(Data extracted from a collection)
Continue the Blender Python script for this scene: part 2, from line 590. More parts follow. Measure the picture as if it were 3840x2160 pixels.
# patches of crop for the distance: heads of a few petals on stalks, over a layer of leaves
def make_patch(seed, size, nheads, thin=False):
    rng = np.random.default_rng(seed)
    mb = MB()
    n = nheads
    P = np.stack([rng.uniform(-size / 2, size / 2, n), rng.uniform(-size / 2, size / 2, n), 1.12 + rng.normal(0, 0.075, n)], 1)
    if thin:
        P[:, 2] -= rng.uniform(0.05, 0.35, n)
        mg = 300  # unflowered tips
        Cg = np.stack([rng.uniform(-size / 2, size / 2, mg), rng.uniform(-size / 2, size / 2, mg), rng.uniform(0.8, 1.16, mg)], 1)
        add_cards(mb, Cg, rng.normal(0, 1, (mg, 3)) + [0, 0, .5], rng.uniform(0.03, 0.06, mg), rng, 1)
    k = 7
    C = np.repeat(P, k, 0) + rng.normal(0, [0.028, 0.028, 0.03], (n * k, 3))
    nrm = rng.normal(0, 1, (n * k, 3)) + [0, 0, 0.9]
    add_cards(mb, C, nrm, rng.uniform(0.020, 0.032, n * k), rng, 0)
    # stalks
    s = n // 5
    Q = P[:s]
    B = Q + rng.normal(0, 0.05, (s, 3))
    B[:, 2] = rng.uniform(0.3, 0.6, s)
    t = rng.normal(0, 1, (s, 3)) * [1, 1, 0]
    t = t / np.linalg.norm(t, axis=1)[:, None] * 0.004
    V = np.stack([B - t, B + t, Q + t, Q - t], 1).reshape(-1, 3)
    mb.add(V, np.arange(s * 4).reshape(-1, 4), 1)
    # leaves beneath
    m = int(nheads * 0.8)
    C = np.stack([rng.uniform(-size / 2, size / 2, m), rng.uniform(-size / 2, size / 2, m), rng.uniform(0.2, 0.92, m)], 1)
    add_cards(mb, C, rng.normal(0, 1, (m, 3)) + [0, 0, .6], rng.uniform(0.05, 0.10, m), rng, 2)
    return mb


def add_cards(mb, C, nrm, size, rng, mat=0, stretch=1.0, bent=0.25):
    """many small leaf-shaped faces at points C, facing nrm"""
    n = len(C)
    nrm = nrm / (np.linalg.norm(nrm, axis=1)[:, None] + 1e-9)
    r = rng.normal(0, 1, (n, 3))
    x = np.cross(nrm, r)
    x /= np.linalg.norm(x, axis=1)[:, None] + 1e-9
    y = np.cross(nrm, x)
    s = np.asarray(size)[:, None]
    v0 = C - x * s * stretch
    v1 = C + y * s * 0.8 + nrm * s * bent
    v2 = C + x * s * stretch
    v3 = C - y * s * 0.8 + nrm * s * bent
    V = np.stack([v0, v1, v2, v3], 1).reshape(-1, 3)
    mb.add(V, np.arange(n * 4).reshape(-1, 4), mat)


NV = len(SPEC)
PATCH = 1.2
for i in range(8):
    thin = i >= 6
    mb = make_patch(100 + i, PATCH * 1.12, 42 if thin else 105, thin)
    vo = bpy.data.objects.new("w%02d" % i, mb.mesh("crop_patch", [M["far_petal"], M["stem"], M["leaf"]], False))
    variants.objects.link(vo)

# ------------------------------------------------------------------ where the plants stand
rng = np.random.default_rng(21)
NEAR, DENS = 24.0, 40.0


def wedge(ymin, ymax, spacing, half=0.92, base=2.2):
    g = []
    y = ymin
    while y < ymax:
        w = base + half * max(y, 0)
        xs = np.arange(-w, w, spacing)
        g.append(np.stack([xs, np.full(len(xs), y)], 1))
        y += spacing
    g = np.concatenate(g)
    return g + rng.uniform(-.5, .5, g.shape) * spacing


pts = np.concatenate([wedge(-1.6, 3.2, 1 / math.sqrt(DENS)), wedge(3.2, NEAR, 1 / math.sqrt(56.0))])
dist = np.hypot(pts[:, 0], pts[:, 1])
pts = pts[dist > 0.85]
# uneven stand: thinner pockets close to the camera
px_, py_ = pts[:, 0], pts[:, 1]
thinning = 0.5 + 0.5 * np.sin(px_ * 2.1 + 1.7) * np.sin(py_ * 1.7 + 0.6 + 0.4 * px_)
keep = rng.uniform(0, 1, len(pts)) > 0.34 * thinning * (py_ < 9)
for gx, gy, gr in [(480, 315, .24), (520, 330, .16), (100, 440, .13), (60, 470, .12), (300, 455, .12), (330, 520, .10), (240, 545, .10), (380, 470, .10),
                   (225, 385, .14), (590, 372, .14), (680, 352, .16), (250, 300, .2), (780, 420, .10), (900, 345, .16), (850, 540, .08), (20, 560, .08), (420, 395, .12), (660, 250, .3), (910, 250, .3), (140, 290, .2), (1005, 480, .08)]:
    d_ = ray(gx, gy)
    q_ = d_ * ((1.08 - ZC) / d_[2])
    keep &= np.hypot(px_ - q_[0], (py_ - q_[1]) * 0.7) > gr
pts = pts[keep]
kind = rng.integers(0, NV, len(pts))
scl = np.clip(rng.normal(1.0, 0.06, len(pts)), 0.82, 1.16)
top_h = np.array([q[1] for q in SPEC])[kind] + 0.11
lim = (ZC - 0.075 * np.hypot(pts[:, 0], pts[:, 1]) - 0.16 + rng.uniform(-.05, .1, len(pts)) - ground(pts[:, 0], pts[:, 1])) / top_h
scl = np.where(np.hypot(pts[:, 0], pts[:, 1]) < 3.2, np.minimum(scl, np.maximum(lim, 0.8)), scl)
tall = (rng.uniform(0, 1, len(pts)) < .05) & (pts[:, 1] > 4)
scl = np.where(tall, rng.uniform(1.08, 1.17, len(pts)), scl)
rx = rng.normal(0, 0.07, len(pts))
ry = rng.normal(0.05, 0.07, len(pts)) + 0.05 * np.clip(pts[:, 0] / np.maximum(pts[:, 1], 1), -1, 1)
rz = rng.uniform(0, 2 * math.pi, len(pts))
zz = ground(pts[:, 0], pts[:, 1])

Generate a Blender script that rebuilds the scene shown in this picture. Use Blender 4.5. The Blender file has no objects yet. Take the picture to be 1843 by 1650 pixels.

◆ What to produce
In the records, locate each line holding the string "pixels" and copy it.

◆ Problem solution
Continue the Blender Python script for this scene: part 2, from line 590. More parts follow. Measure the picture as if it were 3840x2160 pixels.
Generate a Blender script that rebuilds the scene shown in this picture. Use Blender 4.5. The Blender file has no objects yet. Take the picture to be 1843 by 1650 pixels.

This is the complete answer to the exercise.